Written instruction = Each line that holds the word "scene" is to be identified and copied.

Recorded data =

===

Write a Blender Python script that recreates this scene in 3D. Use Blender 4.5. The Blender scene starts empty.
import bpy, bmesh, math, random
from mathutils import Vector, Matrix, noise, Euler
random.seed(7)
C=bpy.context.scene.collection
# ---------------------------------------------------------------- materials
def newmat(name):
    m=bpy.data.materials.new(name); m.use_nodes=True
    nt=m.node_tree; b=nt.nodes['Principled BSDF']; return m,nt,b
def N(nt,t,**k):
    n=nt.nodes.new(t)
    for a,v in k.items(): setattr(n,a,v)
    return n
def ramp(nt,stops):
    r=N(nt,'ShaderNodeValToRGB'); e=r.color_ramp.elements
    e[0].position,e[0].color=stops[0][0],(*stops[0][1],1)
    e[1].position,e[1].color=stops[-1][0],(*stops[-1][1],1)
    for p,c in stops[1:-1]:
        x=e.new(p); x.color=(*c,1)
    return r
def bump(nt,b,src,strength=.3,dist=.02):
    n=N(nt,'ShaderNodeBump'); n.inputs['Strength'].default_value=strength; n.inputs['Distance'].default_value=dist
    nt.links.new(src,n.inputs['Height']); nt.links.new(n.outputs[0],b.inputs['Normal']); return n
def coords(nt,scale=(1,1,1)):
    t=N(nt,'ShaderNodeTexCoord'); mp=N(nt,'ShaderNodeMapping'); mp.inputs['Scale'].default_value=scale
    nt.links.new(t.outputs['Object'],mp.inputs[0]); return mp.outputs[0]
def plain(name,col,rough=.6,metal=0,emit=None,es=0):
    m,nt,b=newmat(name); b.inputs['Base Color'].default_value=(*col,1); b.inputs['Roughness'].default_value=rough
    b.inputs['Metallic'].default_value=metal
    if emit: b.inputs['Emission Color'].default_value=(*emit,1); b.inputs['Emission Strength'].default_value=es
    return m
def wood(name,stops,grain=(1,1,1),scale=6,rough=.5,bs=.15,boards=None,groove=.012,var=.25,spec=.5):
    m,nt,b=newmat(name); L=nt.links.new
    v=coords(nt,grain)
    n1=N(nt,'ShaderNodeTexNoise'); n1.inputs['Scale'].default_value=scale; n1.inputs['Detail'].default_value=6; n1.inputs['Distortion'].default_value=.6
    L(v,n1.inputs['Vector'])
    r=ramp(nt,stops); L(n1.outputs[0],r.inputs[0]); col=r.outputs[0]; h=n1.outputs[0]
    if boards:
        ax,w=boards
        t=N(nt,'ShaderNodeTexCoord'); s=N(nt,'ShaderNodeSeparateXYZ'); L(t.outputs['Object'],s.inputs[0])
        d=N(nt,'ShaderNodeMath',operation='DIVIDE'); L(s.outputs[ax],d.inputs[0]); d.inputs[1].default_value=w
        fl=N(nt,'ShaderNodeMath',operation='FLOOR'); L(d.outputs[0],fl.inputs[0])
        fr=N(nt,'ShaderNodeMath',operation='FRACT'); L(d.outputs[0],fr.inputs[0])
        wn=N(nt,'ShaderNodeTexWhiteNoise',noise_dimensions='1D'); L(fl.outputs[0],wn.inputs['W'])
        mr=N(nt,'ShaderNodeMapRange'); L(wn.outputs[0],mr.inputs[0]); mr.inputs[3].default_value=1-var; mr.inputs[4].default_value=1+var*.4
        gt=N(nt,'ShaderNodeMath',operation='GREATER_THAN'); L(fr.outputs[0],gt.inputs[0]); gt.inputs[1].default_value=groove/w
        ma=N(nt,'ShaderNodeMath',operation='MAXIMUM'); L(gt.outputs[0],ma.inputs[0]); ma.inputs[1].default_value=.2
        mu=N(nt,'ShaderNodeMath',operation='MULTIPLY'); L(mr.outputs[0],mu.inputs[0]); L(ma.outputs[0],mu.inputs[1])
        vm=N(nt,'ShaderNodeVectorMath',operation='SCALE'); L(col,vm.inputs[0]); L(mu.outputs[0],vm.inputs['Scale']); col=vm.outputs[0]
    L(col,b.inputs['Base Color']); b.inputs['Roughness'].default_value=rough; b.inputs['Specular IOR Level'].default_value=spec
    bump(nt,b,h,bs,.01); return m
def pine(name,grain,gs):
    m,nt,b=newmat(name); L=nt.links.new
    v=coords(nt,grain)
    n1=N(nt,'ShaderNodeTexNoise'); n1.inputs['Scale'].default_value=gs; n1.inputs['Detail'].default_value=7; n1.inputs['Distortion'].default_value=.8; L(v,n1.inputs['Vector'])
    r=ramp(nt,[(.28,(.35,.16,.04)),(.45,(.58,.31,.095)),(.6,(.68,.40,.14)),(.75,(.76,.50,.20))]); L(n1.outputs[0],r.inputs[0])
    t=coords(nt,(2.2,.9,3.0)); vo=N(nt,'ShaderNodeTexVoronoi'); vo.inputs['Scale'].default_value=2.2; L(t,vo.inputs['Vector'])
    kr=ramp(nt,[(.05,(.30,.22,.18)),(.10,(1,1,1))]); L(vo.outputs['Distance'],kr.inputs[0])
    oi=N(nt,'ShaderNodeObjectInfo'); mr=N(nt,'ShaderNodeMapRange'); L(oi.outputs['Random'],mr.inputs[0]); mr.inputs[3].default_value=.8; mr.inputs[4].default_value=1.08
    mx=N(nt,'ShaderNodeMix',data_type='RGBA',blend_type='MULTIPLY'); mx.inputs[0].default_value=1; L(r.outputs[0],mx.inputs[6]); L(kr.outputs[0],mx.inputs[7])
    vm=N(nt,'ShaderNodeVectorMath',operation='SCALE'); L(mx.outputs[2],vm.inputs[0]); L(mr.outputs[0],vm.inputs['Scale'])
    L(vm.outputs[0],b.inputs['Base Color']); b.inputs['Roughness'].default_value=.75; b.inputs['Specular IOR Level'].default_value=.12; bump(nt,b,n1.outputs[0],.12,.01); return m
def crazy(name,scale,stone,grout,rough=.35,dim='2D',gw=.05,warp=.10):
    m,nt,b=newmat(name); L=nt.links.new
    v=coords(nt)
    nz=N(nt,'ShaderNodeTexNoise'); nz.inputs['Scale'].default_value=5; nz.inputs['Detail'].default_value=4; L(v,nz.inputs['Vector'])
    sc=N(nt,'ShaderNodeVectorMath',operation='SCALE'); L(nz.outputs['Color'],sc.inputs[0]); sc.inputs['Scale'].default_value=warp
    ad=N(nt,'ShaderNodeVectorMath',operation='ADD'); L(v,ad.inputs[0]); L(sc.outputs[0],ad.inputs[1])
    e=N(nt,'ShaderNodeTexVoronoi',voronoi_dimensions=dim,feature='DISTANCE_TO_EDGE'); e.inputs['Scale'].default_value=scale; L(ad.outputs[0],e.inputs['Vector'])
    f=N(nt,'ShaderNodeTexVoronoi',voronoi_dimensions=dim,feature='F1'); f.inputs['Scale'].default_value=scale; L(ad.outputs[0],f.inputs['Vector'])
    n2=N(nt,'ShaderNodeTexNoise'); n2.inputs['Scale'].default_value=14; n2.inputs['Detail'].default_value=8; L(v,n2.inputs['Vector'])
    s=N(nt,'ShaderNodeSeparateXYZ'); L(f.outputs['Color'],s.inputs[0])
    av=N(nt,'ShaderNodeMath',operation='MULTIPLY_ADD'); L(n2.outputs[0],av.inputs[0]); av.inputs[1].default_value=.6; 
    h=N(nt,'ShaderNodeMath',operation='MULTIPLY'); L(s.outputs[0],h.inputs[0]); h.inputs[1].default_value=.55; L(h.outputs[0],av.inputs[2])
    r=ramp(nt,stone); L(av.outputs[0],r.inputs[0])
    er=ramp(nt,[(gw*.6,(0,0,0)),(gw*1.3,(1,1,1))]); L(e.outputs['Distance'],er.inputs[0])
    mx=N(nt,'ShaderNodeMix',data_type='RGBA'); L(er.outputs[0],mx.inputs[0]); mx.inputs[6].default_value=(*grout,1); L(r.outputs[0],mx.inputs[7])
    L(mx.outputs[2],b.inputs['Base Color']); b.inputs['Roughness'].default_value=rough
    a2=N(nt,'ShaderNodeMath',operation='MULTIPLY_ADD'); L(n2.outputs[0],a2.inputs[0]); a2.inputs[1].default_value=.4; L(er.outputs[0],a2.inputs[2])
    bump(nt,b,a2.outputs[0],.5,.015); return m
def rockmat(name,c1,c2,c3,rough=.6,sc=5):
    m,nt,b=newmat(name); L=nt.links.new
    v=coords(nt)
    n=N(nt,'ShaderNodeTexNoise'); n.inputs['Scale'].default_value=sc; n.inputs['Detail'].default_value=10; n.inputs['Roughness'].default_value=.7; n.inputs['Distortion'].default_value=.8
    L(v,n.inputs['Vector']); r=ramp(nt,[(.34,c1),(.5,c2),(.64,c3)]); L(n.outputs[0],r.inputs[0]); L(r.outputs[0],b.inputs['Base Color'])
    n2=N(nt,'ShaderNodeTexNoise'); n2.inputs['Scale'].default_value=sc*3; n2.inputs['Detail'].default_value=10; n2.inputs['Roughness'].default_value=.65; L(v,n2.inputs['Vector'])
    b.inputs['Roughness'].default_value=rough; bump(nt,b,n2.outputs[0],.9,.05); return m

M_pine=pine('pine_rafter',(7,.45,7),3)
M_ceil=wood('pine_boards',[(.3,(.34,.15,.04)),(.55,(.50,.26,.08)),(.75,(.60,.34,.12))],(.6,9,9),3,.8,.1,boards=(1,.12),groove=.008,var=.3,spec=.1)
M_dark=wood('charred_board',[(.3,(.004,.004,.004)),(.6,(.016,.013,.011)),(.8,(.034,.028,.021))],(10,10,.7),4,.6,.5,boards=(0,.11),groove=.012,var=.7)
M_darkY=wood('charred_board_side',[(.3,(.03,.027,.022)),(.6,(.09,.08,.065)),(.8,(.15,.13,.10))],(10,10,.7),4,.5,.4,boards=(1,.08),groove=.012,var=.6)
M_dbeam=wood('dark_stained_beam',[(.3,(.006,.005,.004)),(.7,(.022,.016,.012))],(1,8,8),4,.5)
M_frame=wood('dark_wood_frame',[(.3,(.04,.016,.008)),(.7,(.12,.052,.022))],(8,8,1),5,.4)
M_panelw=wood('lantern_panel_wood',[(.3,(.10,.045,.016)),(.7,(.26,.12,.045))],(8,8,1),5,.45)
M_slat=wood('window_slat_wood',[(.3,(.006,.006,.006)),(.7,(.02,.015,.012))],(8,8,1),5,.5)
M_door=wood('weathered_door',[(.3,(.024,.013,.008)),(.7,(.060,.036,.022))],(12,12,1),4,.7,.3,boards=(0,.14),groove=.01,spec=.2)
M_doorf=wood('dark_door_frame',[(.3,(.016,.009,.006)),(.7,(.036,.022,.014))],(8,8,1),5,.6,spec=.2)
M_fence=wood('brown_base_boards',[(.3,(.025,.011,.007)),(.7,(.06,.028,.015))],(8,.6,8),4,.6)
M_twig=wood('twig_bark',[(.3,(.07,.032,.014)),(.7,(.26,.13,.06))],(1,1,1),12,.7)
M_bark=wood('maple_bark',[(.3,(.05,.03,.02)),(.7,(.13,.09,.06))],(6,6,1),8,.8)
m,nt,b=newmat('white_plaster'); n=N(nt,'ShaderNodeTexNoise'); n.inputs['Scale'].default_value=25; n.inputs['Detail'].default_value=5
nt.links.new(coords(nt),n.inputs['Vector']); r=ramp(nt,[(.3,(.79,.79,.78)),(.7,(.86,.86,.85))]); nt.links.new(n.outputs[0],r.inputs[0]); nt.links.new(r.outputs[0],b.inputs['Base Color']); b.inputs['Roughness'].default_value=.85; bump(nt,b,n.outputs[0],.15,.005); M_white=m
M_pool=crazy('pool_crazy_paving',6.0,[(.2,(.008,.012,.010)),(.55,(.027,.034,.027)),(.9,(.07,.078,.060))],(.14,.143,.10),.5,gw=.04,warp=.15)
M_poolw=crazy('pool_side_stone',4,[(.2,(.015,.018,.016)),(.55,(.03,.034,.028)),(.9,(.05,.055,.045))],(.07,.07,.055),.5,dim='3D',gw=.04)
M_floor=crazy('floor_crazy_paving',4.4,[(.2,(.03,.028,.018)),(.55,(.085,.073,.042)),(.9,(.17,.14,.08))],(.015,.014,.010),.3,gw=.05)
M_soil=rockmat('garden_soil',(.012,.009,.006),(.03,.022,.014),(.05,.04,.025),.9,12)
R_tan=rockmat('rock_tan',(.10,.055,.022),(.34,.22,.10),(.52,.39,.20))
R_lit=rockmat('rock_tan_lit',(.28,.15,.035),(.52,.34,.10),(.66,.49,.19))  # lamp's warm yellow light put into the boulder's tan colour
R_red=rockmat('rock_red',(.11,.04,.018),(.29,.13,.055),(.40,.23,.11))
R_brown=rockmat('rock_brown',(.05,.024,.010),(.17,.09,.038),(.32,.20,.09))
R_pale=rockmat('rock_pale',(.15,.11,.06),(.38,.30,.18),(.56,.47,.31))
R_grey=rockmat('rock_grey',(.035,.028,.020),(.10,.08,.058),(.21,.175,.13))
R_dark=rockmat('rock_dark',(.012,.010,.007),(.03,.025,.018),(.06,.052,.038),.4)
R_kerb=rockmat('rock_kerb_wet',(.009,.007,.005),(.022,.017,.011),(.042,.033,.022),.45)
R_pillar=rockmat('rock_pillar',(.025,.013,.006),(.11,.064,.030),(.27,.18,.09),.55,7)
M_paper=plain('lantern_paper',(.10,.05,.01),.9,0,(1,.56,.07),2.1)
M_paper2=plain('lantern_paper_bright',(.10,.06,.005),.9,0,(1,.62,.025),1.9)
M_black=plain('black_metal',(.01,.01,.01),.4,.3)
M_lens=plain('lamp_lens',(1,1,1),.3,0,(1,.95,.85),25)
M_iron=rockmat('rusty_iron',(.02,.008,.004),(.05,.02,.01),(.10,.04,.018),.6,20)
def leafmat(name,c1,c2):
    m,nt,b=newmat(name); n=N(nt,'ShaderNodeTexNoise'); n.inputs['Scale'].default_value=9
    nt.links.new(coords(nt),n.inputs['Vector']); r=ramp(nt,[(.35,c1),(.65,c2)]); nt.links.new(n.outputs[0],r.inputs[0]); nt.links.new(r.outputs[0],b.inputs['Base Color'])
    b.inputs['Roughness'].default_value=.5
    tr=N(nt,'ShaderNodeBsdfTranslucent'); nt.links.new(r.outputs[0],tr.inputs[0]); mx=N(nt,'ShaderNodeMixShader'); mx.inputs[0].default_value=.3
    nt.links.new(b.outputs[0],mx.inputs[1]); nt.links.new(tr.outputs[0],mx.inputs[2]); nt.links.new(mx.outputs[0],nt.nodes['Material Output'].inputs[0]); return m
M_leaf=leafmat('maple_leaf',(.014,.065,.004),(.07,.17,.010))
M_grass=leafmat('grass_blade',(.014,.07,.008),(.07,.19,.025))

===

Exercise answer =
Write a Blender Python script that recreates this scene in 3D. Use Blender 4.5. The Blender scene starts empty.
C=bpy.context.scene.collection